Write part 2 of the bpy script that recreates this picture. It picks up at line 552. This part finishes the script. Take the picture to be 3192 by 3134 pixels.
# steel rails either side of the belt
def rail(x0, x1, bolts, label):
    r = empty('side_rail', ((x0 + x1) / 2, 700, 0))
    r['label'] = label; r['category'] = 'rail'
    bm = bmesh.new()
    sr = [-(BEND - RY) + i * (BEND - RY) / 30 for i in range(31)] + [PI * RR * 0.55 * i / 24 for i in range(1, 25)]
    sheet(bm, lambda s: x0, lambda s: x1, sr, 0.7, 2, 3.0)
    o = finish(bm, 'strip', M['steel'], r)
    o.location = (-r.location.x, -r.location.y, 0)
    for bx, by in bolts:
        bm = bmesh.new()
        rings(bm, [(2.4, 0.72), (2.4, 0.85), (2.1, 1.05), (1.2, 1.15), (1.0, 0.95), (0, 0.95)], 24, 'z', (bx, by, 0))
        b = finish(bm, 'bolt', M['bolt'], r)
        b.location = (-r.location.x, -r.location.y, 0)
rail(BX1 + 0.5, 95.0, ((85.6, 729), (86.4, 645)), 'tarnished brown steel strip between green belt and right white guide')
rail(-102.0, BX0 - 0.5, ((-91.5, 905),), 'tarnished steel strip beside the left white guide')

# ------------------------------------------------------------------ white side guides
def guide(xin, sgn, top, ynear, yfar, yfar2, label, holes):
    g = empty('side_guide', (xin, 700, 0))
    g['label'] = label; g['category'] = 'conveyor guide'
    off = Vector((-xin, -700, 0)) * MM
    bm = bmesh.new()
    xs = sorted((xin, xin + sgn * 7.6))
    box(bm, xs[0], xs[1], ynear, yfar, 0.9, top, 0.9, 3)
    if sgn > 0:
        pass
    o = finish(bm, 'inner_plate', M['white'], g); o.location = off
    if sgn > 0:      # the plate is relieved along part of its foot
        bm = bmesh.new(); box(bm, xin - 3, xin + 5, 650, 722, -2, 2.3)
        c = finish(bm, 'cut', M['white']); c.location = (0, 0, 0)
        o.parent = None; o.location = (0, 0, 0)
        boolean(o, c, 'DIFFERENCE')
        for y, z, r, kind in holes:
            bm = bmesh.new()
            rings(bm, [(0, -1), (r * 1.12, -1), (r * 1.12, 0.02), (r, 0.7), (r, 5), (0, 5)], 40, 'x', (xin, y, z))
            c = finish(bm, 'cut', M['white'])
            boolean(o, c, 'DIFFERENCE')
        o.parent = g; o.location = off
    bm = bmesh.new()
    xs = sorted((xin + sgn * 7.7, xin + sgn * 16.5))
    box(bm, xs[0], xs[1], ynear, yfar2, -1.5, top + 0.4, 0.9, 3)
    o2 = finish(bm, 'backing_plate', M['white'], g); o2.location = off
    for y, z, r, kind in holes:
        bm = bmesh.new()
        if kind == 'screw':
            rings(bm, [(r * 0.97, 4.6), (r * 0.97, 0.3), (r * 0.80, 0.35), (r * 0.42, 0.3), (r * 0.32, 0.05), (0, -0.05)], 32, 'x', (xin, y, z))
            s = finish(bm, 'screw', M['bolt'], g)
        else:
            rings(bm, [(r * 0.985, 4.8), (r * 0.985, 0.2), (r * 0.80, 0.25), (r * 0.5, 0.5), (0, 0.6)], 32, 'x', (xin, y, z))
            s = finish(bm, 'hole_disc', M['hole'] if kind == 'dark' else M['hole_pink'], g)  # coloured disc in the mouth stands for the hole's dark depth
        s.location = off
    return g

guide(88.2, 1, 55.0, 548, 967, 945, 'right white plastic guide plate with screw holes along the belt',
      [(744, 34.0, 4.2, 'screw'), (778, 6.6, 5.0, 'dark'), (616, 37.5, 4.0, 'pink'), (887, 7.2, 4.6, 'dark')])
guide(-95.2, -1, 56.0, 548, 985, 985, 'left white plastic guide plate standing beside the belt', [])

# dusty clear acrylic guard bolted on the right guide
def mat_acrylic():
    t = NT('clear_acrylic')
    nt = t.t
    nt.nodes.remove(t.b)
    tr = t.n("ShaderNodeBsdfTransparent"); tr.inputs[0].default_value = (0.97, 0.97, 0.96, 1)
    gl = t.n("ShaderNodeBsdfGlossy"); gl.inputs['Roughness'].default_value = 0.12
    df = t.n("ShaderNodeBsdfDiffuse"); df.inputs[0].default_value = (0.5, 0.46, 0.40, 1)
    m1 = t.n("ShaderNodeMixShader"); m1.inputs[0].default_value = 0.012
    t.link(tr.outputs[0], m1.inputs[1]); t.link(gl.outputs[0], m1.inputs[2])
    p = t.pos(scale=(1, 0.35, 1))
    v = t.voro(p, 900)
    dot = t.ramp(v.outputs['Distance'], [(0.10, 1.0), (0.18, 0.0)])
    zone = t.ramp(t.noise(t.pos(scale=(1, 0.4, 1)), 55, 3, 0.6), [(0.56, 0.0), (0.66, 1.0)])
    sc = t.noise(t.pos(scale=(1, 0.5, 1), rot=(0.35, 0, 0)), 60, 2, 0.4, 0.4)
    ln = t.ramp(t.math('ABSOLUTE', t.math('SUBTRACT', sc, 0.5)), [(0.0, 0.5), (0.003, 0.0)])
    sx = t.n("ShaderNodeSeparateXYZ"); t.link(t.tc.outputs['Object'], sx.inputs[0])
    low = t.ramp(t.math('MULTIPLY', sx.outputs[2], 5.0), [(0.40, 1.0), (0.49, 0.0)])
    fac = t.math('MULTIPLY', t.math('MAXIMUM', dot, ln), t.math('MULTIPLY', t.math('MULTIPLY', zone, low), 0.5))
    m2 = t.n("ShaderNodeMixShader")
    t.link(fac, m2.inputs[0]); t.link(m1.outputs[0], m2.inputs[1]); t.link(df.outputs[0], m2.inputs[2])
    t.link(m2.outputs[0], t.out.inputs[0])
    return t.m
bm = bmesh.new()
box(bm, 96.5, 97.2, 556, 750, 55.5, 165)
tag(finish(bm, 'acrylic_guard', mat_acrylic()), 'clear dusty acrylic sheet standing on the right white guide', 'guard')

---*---

## TASK OBJECTIVE
Identify which lines contain the word "part" and copy each one.

## EXERCISE SOLUTION
Write part 2 of the bpy script that recreates this picture. It picks up at line 552. This part finishes the script. Take the picture to be 3192 by 3134 pixels.
    if sgn > 0:      # the plate is relieved along part of its foot